People like myself that complain do so because we anglophiles tend to see the hollowing out of the Royal Navy as a sad reflection of the UKs diminishing role in the world. For the purely NATO standpoint, the UK and France have long been the only NATO allies with navies capable of any force projection or long term sustainment at sea, having the UK give up that capability or let it erode means that for any NATO naval operation (like off the Somali coast) will take more US logistical support.
Though it sounds stupid, you need armies to keep a peace or to back up your positions. They don't need to be large, but they should at least be functional. The swiss haven't had to use their army in a long time but it's existence and it's being formidable enough kept it out of WWI and WWII. The Germans copying the the US model of logistics (based off the Walmart model) was supposed to save money which it does at the cost of equipment readiness. Not being allowed to stockpile parts means that maintenance shops have to wait for the ordering system to work back to depots and forward again meaning more downtime for even simple repairs.

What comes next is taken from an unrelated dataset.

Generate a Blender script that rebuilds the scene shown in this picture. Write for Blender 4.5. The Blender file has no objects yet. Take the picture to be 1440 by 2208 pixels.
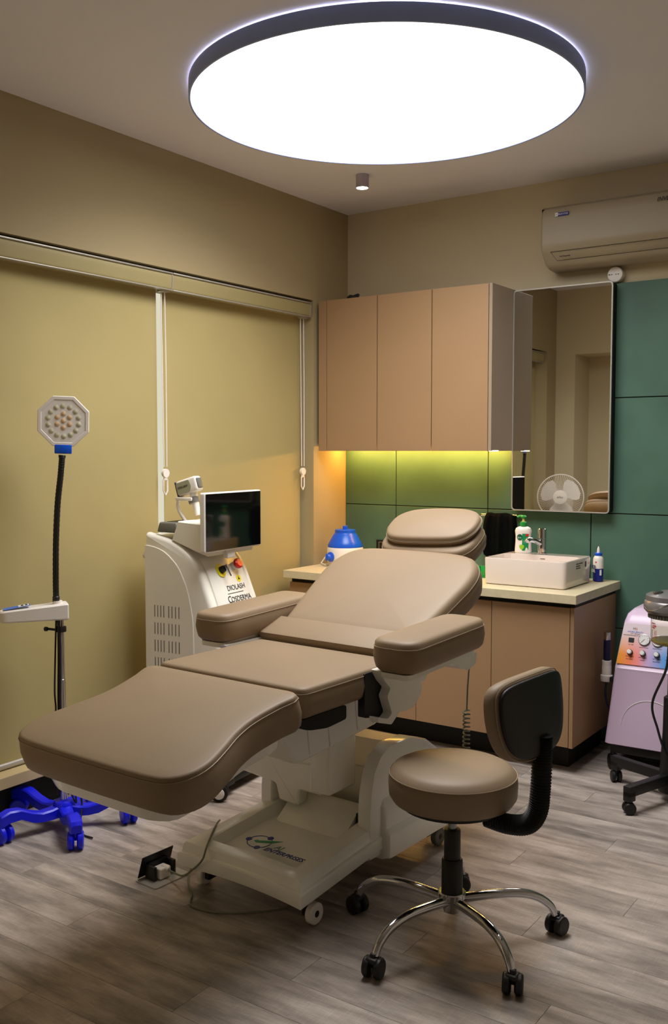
import bpy, bmesh, math, random
from mathutils import Vector, Matrix
R = math.radians
random.seed(7)
SC = bpy.context.scene
COL = SC.collection

# ------------------------------------------------------------------ camera, world, exposure
cam_d = bpy.data.cameras.new('camera'); cam = bpy.data.objects.new('camera', cam_d); COL.objects.link(cam)
cam_d.sensor_fit = 'VERTICAL'; cam_d.sensor_height = 36; cam_d.sensor_width = 24
cam_d.lens = 2081 / 2208 * 36
cam_d.clip_start = .02
cam.location = (0, 0, 1.51); cam.rotation_euler = (R(90 - 3.602), 0, R(34.629))
SC.camera = cam
SC.view_settings.view_transform = 'Standard'; SC.view_settings.look = 'None'
SC.view_settings.exposure = 0.0; SC.view_settings.gamma = 1.0
SC.view_settings.use_curve_mapping = False
wd = bpy.data.worlds.new('evening'); SC.world = wd; wd.use_nodes = True
wb = wd.node_tree.nodes['Background']; wb.inputs[0].default_value = (1, .90, .74, 1); wb.inputs[1].default_value = 0.9
LAMP_E = 2.6     # big ceiling disc
LAMP_W = 41.0     # its downward beam (prismatic diffuser)
LAMP_SPREAD = 140
CEIL_FILL_E = 11.0      # added glowing ring, hidden above the disc, to brighten the ceiling
SPOT_E = 25.0
STRIP_E = 90.0

# ------------------------------------------------------------------ materials
def lin(c):
    c = c / 255
    return c / 12.92 if c <= .04045 else ((c + .055) / 1.055) ** 2.4
def col(rgb): return (lin(rgb[0]), lin(rgb[1]), lin(rgb[2]), 1)
def base(name):
    m = bpy.data.materials.new(name); m.use_nodes = True
    nt = m.node_tree; return m, nt, nt.nodes['Principled BSDF']
def mat(name, rgb, rough=.5, metal=0, var=.06, scale=6, bump=0, bscale=200, coat=0, spec=.5):
    """procedural surface: soft noise in the colour, fine noise in the relief"""
    m, nt, b = base(name)
    c = col(rgb)
    tc = nt.nodes.new('ShaderNodeTexCoord')
    n = nt.nodes.new('ShaderNodeTexNoise'); n.inputs['Scale'].default_value = scale; n.inputs['Detail'].default_value = 3
    nt.links.new(tc.outputs['Object'], n.inputs['Vector'])
    rp = nt.nodes.new('ShaderNodeValToRGB')
    rp.color_ramp.elements[0].position = .3; rp.color_ramp.elements[1].position = .7
    rp.color_ramp.elements[0].color = tuple(v * (1 - var) for v in c[:3]) + (1,)
    rp.color_ramp.elements[1].color = tuple(min(1, v * (1 + var)) for v in c[:3]) + (1,)
    nt.links.new(n.outputs['Fac'], rp.inputs['Fac']); nt.links.new(rp.outputs['Color'], b.inputs['Base Color'])
    b.inputs['Roughness'].default_value = rough; b.inputs['Metallic'].default_value = metal
    b.inputs['Specular IOR Level'].default_value = spec
    if coat: b.inputs['Coat Weight'].default_value = coat; b.inputs['Coat Roughness'].default_value = .08
    if bump:
        n2 = nt.nodes.new('ShaderNodeTexNoise'); n2.inputs['Scale'].default_value = bscale
        nt.links.new(tc.outputs['Object'], n2.inputs['Vector'])
        bp = nt.nodes.new('ShaderNodeBump'); bp.inputs['Strength'].default_value = bump; bp.inputs['Distance'].default_value = .002
        nt.links.new(n2.outputs['Fac'], bp.inputs['Height']); nt.links.new(bp.outputs['Normal'], b.inputs['Normal'])
    return m
def emit(name, rgb, s):
    m, nt, b = base(name)
    b.inputs['Base Color'].default_value = rgb + (1,); b.inputs['Emission Color'].default_value = rgb + (1,); b.inputs['Emission Strength'].default_value = s
    return m
def glassy(name, rgb, rough=.02, ior=1.45):
    m, nt, b = base(name)
    b.inputs['Base Color'].default_value = col(rgb); b.inputs['Transmission Weight'].default_value = 1
    b.inputs['Roughness'].default_value = rough; b.inputs['IOR'].default_value = ior
    return m
def floor_mat():
    m, nt, b = base('vinyl_plank')
    N = nt.nodes.new; L = nt.links.new
    tc = N('ShaderNodeTexCoord'); oi = N('ShaderNodeObjectInfo')
    cx = N('ShaderNodeCombineXYZ'); mu = N('ShaderNodeMath'); mu.operation = 'MULTIPLY'; mu.inputs[1].default_value = 57
    L(oi.outputs['Random'], mu.inputs[0])
    for i in range(3): L(mu.outputs[0], cx.inputs[i])
    ad = N('ShaderNodeVectorMath'); ad.operation = 'ADD'; L(tc.outputs['Object'], ad.inputs[0]); L(cx.outputs[0], ad.inputs[1])
    def noise(sx, sy, sc, det=5, rough=.6):
        mp = N('ShaderNodeMapping'); mp.inputs['Scale'].default_value = (sx, sy, 1); L(ad.outputs[0], mp.inputs[0])
        n = N('ShaderNodeTexNoise'); n.inputs['Scale'].default_value = sc; n.inputs['Detail'].default_value = det; n.inputs['Roughness'].default_value = rough
        L(mp.outputs[0], n.inputs['Vector']); return n
    n1 = noise(1.1, 5, 3.0); n2 = noise(3, 90, 6, 3); n3 = noise(110, 3, 5, 2)
    r1 = N('ShaderNodeValToRGB'); L(n1.outputs['Fac'], r1.inputs[0])
    e = r1.color_ramp.elements; e[0].position = .26; e[0].color = col((110, 102, 97)); e[1].position = .74; e[1].color = col((208, 197, 190))
    k = e.new(.5); k.color = col((168, 157, 150))
    r2 = N('ShaderNodeValToRGB'); L(n2.outputs['Fac'], r2.inputs[0])
    r2.color_ramp.elements[0].position = .35; r2.color_ramp.elements[0].color = (.86, .86, .85, 1); r2.color_ramp.elements[1].position = .68; r2.color_ramp.elements[1].color = (1.12, 1.11, 1.10, 1)
    r3 = N('ShaderNodeValToRGB'); L(n3.outputs['Fac'], r3.inputs[0])
    r3.color_ramp.elements[0].position = .55; r3.color_ramp.elements[0].color = (.97, .97, .97, 1); r3.color_ramp.elements[1].position = .75; r3.color_ramp.elements[1].color = (1.25, 1.24, 1.22, 1)
    def mul(a, c):
        x = N('ShaderNodeMix'); x.data_type = 'RGBA'; x.blend_type = 'MULTIPLY'; x.inputs[0].default_value = 1
        L(a, x.inputs[6]); L(c, x.inputs[7]); return x.outputs[2]
    c = mul(mul(r1.outputs[0], r2.outputs[0]), r3.outputs[0])
    mr = N('ShaderNodeMapRange'); mr.inputs[3].default_value = .93; mr.inputs[4].default_value = 1.06; L(oi.outputs['Random'], mr.inputs[0])
    hs = N('ShaderNodeHueSaturation'); L(c, hs.inputs['Color']); L(mr.outputs[0], hs.inputs['Value'])
    L(hs.outputs[0], b.inputs['Base Color'])
    b.inputs['Roughness'].default_value = .5
    bp = N('ShaderNodeBump'); bp.inputs['Strength'].default_value = .25; bp.inputs['Distance'].default_value = .001
    L(n2.outputs['Fac'], bp.inputs['Height']); L(bp.outputs[0], b.inputs['Normal'])
    return m
def gradient_mat():
    """printed control panel: orange - rose - blue along x, fading to pale lilac upward"""
    m, nt, b = base('printed_gradient'); N = nt.nodes.new; L = nt.links.new
    tc = N('ShaderNodeTexCoord'); sp = N('ShaderNodeSeparateXYZ'); L(tc.outputs['Generated'], sp.inputs[0])
    r = N('ShaderNodeValToRGB'); L(sp.outputs['X'], r.inputs[0])
    e = r.color_ramp.elements; e[0].position = 0; e[0].color = col((255, 170, 40)); e[1].position = 1; e[1].color = col((70, 170, 240))
    for p, c in ((.15, (255, 140, 95)), (.26, (245, 150, 150)), (.38, (205, 180, 225)), (.58, (90, 165, 240))):
        k = e.new(p); k.color = col(c)
    r2 = N('ShaderNodeValToRGB'); L(sp.outputs['Z'], r2.inputs[0])
    r2.color_ramp.elements[0].position = .25; r2.color_ramp.elements[0].color = (0, 0, 0, 1); r2.color_ramp.elements[1].position = .82; r2.color_ramp.elements[1].color = (1, 1, 1, 1)
    x = N('ShaderNodeMix'); x.data_type = 'RGBA'; L(r2.outputs[0], x.inputs[0]); L(r.outputs[0], x.inputs[6]); x.inputs[7].default_value = col((232, 218, 226))
    L(x.outputs[2], b.inputs['Base Color']); b.inputs['Roughness'].default_value = .35
    return m

M_leather = mat('taupe_leather', (142, 121, 96), .54, var=.03, scale=3, bump=.10, bscale=420)
M_seam = mat('leather_piping', (158, 140, 116), .5)
M_cream = mat('cream_moulding', (248, 246, 238), .22, var=.03, scale=4, coat=.3)
M_white = mat('white_plastic', (242, 236, 230), .35, var=.02)
M_machine = mat('machine_white', (250, 247, 238), .32, var=.02)
M_lilac = mat('lilac_white_plastic', (226, 202, 230), .3, var=.02)
M_black = mat('black_plastic', (14, 14, 15), .5)
M_blackgloss = mat('black_screen_glass', (6, 7, 9), .06, spec=.6)
M_blackmat = mat('black_laminate', (8, 8, 8), .7)
M_rubber = mat('black_rubber', (10, 10, 10), .6)
M_chrome = mat('chrome', (205, 205, 208), .07, 1, var=.01)
M_steel = mat('brushed_steel', (150, 152, 155), .25, 1, var=.05)
M_blue = mat('blue_plastic', (14, 26, 236), .35, var=.04)
M_blue2 = mat('bright_blue_plastic', (20, 92, 225), .3, var=.03)
M_navy = mat('navy_plastic', (14, 20, 60), .3)
M_wall = mat('cream_wall_paint', (170, 153, 116), .75, var=.03, scale=1.2, bump=.05, bscale=90)
M_wall_lit = mat('cream_wall_paint_lit', (206, 192, 160), .75, var=.03, scale=1.2, bump=.05, bscale=90)  # same paint as the left wall, stronger light put into its colour
M_ceil = mat('ceiling_paint', (240, 240, 250), .8, var=.02, scale=1)
M_green = mat('green_laminate', (74, 110, 93), .55, var=.16, scale=3.5, bump=.04, bscale=60)
M_dark = mat('pale_far_wall', (214, 206, 192), .7, var=.03)
M_lam = mat('peach_laminate', (164, 131, 97), .45, var=.03, scale=2, bump=.03, bscale=150)
M_side = mat('brown_side_laminate', (160, 142, 122), .3, var=.04, scale=3)
M_stone = mat('cream_quartz', (214, 202, 168), .35, var=.05, scale=40)
M_ceramic = mat('white_ceramic', (226, 212, 202), .12, var=.01, coat=.5)
M_blind = mat('olive_blind_fabric', (178, 162, 110), .8, var=.04, scale=2, bump=.08, bscale=500)
M_rail = mat('blind_rail_fabric', (166, 152, 106), .6, var=.03)
M_alu = mat('pale_aluminium', (190, 186, 178), .35, .4, var=.02)
M_frame = mat('white_window_frame', (232, 222, 196), .4, var=.02)
M_glass = glassy('clear_glass', (240, 245, 240), 0, 1.45)
M_jar = glassy('jar_glass', (245, 246, 236), .0, 1.22)
M_amber = mat('amber_liquid', (176, 156, 70), .2, var=.05)
M_mirror = mat('mirror_silver', (226, 226, 222), .01, 1, var=.0)
M_ac = mat('ac_plastic', (168, 156, 132), .4, var=.02)
M_drum = mat('slate_blue_drum', (150, 166, 214), .5, var=.04)
M_grey = mat('grey_plastic', (104, 104, 98), .4, var=.04)
M_greymetal = mat('silver_grey_plastic', (128, 124, 124), .3, .3, var=.04)
M_spotbody = mat('mauve_grey_can', (170, 160, 164), .5)
M_towel = mat('black_towel', (5, 7, 7), 1, spec=.1, var=.3, scale=40, bump=.5, bscale=300)
M_gr = mat('green_plastic', (20, 150, 60), .35, var=.04)
M_gr2 = mat('label_green', (0, 140, 80), .4)
M_gr3 = mat('dark_label_green', (0, 96, 66), .4)
M_lime = mat('lime_label', (150, 200, 40), .4)
M_yel = mat('yellow_label', (238, 226, 30), .4)
M_red = mat('red_plastic', (214, 24, 30), .3)
M_ink = mat('dark_ink', (60, 58, 60), .6)
M_inkblue = mat('blue_ink', (30, 40, 130), .5)
M_paper = mat('white_print', (235, 235, 235), .5)
M_blueprint = mat('blue_print', (70, 120, 210), .4)
M_cable = mat('grey_green_cable', (120, 122, 104), .5)
M_led = mat('led_lens', (206, 204, 176), .25, var=.15, scale=80)
M_ledw = mat('amber_led_lens', (226, 196, 160), .25, var=.15, scale=80)
M_floor = floor_mat()
M_grad = gradient_mat()
M_lamp = emit('lamp_diffuser_glow', (1, .98, .955), LAMP_E)
M_ceilfill = emit('ceiling_fill_glow', (1, .95, .95), CEIL_FILL_E)
M_spot = emit('spot_glow', (1, .97, .93), SPOT_E)
M_strip = emit('warm_led_strip', (1, .52, .10), STRIP_E)
M_cap = emit('warm_led_end', (1, .85, .6), 3)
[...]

In the longer term viewpoint, if Russia ever succeeds in the dissolution of NATO and the watering down of any collective EU defense then it's quite likely that they'd use outright force again to enforce political/economic disputes with their neighbors. As any student of history knows, building up an army does not happen quickly and any credible European military response to Russian aggression can't wait for the threat to become so real that public support demands it.
If the above seems unrealistic just think back how different to world was 30 years ago or 20 years ago. Things have gotten more peaceful for Europe but that is not irreversible. Remember, the strong tend to despise 'weakness' not respect it. Thankfully France has 'the bomb' so there is some independent deterrent (assuming the US abandons Europe again) within the EU following the departure of the UK.